Increased security ensures safe Marian Days

Increased security ensures safe Marian Days
COPYRIGHT 2018 BY KOAM. ALL RIGHTS RESERVED. THIS MATERIAL MAY NOT BE PUBLISHED, BROADCAST, REWRITTEN OR REDISTRIBUTED.
marian11.jpg

The 38 th annual Marian Days kicks off this Friday.

The largest religious pilgrimage in North America marks a special year in 2015: the 40 th anniversary since the fall of Saigon.

Hosting the event triples the population of Carthage, MO. Special precautions are taken by Carthage police, way ahead of time.

“This year we started everything 24 hours earlier than we did last year, and we were already behind,” Carthage Police Chief Greg Dagnan said.

Because Vietnamese gangs were a limited problem in the past, the FBI sends a special Vietnamese linguist to the event to assist in any altercations that may arise. But beyond that, most problems at the event are illegal parking and disturbing of the peace.

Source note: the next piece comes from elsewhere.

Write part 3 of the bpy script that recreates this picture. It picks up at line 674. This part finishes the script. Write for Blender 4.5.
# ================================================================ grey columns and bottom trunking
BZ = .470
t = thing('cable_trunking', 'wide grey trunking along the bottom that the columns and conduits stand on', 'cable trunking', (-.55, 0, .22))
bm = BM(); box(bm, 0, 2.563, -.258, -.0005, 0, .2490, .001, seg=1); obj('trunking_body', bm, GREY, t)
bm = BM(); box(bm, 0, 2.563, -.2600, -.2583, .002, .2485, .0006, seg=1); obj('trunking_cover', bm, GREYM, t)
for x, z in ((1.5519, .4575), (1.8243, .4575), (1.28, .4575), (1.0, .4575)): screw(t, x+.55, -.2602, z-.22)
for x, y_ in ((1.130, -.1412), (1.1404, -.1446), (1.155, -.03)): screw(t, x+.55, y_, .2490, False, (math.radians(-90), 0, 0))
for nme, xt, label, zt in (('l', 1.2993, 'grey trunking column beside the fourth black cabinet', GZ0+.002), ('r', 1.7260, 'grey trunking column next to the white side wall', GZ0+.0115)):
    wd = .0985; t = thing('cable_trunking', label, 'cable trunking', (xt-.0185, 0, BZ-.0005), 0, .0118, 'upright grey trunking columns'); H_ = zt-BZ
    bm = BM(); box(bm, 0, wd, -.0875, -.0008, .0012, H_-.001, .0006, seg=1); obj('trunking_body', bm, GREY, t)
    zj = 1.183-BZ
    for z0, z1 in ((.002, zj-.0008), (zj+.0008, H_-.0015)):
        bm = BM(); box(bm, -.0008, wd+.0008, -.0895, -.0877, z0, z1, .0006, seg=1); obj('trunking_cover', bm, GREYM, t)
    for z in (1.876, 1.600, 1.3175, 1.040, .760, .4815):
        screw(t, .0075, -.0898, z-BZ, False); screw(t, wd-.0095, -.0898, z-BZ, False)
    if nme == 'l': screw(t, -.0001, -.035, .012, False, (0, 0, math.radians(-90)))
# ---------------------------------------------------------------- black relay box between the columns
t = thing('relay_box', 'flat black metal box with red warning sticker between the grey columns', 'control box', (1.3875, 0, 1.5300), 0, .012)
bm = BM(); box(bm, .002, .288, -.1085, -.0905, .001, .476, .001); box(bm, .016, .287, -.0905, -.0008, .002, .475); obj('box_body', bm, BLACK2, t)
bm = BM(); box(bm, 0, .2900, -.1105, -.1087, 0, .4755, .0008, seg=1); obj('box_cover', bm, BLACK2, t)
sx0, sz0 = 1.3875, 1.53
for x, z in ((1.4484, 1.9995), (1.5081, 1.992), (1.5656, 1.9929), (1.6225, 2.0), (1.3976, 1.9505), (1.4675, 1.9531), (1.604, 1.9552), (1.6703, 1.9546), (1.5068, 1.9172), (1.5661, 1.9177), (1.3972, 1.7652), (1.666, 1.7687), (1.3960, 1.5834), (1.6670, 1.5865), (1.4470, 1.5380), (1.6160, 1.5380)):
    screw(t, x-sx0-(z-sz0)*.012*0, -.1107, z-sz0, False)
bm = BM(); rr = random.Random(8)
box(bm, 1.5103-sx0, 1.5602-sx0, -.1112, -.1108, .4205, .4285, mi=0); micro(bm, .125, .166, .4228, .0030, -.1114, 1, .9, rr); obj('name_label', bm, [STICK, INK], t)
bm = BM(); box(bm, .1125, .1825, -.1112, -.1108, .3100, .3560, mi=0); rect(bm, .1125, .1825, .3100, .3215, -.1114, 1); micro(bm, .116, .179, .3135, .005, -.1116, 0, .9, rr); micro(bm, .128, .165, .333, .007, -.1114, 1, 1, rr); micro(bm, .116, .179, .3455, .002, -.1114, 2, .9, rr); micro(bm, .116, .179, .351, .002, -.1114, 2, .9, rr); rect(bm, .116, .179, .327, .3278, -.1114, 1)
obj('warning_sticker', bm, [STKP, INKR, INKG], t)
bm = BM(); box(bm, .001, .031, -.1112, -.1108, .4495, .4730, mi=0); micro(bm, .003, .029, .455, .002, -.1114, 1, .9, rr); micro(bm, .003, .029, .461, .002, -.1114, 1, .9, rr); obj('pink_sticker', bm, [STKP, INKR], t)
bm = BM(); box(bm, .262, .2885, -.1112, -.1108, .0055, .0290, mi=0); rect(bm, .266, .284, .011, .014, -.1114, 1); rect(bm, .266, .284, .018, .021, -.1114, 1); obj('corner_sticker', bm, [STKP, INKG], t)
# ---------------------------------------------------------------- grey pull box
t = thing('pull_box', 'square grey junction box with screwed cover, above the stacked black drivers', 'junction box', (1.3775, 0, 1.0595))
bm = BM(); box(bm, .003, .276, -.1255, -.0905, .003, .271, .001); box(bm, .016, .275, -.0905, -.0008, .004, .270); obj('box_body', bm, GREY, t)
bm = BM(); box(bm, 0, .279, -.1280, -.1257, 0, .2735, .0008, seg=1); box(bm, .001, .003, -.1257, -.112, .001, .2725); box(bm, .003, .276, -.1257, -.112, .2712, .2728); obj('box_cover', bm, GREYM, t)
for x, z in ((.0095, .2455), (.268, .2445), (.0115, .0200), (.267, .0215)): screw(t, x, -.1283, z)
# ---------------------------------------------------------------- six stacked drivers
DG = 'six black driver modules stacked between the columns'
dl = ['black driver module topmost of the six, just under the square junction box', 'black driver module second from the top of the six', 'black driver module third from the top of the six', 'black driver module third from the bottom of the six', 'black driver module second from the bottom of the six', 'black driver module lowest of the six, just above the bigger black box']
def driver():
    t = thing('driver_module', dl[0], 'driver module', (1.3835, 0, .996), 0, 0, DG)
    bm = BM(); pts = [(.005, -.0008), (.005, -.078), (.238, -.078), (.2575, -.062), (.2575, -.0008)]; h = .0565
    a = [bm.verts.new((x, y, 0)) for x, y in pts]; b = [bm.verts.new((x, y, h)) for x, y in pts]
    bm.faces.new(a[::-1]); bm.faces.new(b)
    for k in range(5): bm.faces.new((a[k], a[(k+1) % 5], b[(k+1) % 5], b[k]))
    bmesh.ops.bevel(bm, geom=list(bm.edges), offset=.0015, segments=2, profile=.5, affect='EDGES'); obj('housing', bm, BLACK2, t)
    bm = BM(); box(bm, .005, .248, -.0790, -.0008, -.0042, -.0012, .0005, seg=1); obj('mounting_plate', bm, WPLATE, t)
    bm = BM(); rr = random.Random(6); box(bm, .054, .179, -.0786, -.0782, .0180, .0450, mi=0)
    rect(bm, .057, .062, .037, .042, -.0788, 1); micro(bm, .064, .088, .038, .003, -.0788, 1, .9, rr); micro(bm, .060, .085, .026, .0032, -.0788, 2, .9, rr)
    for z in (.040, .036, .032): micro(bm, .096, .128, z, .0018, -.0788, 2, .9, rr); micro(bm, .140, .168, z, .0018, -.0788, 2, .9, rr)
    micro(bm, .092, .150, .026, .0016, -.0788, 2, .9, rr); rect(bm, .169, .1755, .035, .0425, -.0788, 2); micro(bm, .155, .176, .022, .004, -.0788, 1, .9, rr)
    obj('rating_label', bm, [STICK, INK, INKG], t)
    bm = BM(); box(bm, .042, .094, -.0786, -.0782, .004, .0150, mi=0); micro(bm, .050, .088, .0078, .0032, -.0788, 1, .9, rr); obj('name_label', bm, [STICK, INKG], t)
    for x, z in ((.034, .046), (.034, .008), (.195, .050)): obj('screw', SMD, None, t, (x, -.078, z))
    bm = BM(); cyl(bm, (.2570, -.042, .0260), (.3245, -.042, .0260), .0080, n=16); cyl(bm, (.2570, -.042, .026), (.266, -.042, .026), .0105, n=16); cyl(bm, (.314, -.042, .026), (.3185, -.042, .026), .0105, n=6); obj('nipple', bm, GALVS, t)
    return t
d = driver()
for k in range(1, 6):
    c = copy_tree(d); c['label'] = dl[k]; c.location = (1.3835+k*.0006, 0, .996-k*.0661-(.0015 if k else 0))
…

Carthage holds a special court the Monday after the event so that citations can be addressed before festival-goers return home. Last year, 13 citations were served. Only one was a felony.

Part of the increased security that keeps the event in control is the enlisting of outside help. Carthage’s mayor can deputize officers from other agencies this one time a year.

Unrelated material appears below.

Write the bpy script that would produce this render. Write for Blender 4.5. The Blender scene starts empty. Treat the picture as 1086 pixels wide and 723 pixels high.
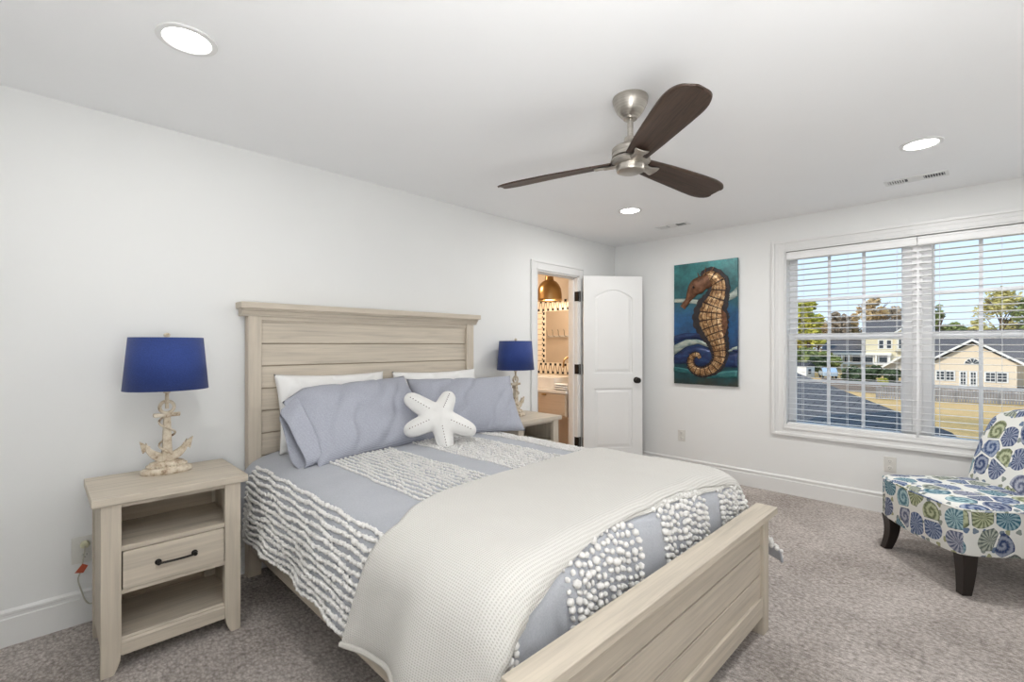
import bpy, bmesh, math, random
from mathutils import Vector, Matrix, noise
C = bpy.context.scene.collection
sc = bpy.context.scene
PI = math.pi
R = math.radians
random.seed(7)

# ------------------------------------------------------------------ camera
F = 503.0; YAW = R(45.1); CZ = 1.31
cam_d = bpy.data.cameras.new('camera'); cam = bpy.data.objects.new('camera', cam_d); C.objects.link(cam)
cam.location = (0, 0, CZ); cam.rotation_euler = (R(90), 0, YAW - R(90))
cam_d.sensor_width = 36; cam_d.lens = F / 1086 * 36; cam_d.shift_y = (366 - 361.5) / 1086
cam_d.clip_start = 0.02; cam_d.clip_end = 600
sc.camera = cam
sc.view_settings.view_transform = 'Standard'; sc.view_settings.look = 'None'
sc.view_settings.gamma = 1; sc.view_settings.use_curve_mapping = False
sc.view_settings.exposure = 0.0

# ------------------------------------------------------------------ sky and sun
w = bpy.data.worlds.new('sky'); sc.world = w; w.use_nodes = True
nt = w.node_tree; bg = nt.nodes['Background']
tcw = nt.nodes.new('ShaderNodeTexCoord'); spw = nt.nodes.new('ShaderNodeSeparateXYZ'); rpw = nt.nodes.new('ShaderNodeValToRGB')
nt.links.new(tcw.outputs['Generated'], spw.inputs[0]); nt.links.new(spw.outputs[2], rpw.inputs[0])
ew = rpw.color_ramp.elements; ew[0].position = 0.0; ew[0].color = (.66, .80, .93, 1); ew[1].position = .9; ew[1].color = (.20, .42, .80, 1)
e2 = ew.new(.12); e2.color = (.60, .78, .94, 1); e3 = ew.new(.35); e3.color = (.50, .71, .92, 1)
nt.links.new(rpw.outputs[0], bg.inputs[0]); bg.inputs[1].default_value = 1.3
sd = bpy.data.lights.new('sun', 'SUN'); sun = bpy.data.objects.new('sun', sd); C.objects.link(sun)
sd.energy = 3.2; sd.angle = R(0.6); sd.color = (1, .93, .82)
sun.rotation_euler = Vector((0.75, -0.35, -0.55)).to_track_quat('-Z', 'Y').to_euler()
CAN_POWER = 10.0; CAN_GLOW = 14.0
ul = bpy.data.lights.new('bounce_fill', 'AREA'); ulo = bpy.data.objects.new('bounce_fill', ul); C.objects.link(ulo)   # added fill light behind the camera, turned up to brighten the ceiling
ul.shape = 'RECTANGLE'; ul.size = .8; ul.size_y = .8; ul.energy = 52; ul.color = (1, 1, 1); ulo.location = (.10, -.42, 1.12); ulo.rotation_euler = Vector((.34, .20, 1)).to_track_quat('-Z', 'Y').to_euler()
BATH_POWER = 17.0

# ------------------------------------------------------------------ helpers
def col(r, g, b):
    f = lambda c: (c/255/12.92) if c/255 <= .04045 else ((c/255+.055)/1.055)**2.4
    return (f(r), f(g), f(b), 1)

class NT:
    def __init__(s, name):
        s.m = bpy.data.materials.new(name); s.m.use_nodes = True
        s.t = s.m.node_tree; s.b = s.t.nodes['Principled BSDF']
    def n(s, typ, **kw):
        nd = s.t.nodes.new('ShaderNode' + typ)
        for k, v in kw.items():
            if k.startswith('i_'):
                key = k[2:]
                key = int(key) if key.isdigit() else key.replace('_', ' ')
                nd.inputs[key].default_value = v
            else: setattr(nd, k, v)
        return nd
    def l(s, a, b): s.t.links.new(a, b)
    def math(s, op, a, b=None, c=None):
        nd = s.n('Math', operation=op)
        for i, v in enumerate((a, b, c)):
            if v is None: continue
            if isinstance(v, (int, float)): nd.inputs[i].default_value = v
            else: s.l(v, nd.inputs[i])
        return nd.outputs[0]
    def mix(s, fac, a, b):
        nd = s.n('Mix', data_type='RGBA')
        for i, v in ((0, fac), (6, a), (7, b)):
            if isinstance(v, (int, float, tuple)): nd.inputs[i].default_value = v
            else: s.l(v, nd.inputs[i])
        return nd.outputs[2]
    def coords(s, kind='Object', scale=(1, 1, 1), rot=(0, 0, 0)):
        tc = s.n('TexCoord'); mp = s.n('Mapping')
        mp.inputs['Scale'].default_value = scale; mp.inputs['Rotation'].default_value = rot
        s.l(tc.outputs[kind], mp.inputs[0]); return mp.outputs[0]
    def noise(s, vec, scale=5, detail=4, rough=.5, dist=0):
        nd = s.n('TexNoise'); nd.inputs['Scale'].default_value = scale; nd.inputs['Detail'].default_value = detail
        nd.inputs['Roughness'].default_value = rough; nd.inputs['Distortion'].default_value = dist
        if vec is not None: s.l(vec, nd.inputs['Vector'])
        return nd.outputs[0]
    def ramp(s, fac, stops):
        nd = s.n('ValToRGB'); e = nd.color_ramp.elements
        while len(e) < len(stops): e.new(.5)
        for el, (p, c) in zip(e, stops): el.position = p; el.color = c
        s.l(fac, nd.inputs[0]); return nd.outputs[0]
    def bump(s, h, strength=.3, dist=.01):
        nd = s.n('Bump'); nd.inputs['Strength'].default_value = strength; nd.inputs['Distance'].default_value = dist
        s.l(h, nd.inputs['Height']); s.l(nd.outputs[0], s.b.inputs['Normal'])
    def base(s, c):
        if isinstance(c, tuple): s.b.inputs['Base Color'].default_value = c
        else: s.l(c, s.b.inputs['Base Color'])
    def set(s, rough=None, metal=None, **kw):
        if rough is not None: s.b.inputs['Roughness'].default_value = rough
        if metal is not None: s.b.inputs['Metallic'].default_value = metal
        for k, v in kw.items(): s.b.inputs[k.replace('_', ' ')].default_value = v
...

“We’re one of the few cities that has an ordinance that basically says the mayor can sign a paper and you’re a police officer. The reason we have that is Marian Days. I don’t want a Joplin officer coming over here and having no jurisdiction, I want him to have the same powers I have,” Dagnan said.

With children running in and out of tents and a steady flow of human traffic during the day, attendees feel safe with the frequent passing of patrol cars.

“People keep telling, you say, ‘Why are you here?’ and they’ll say ‘Well, I haven’t come for 5 or 6 years but I hear its safe again’,” Dagnan said.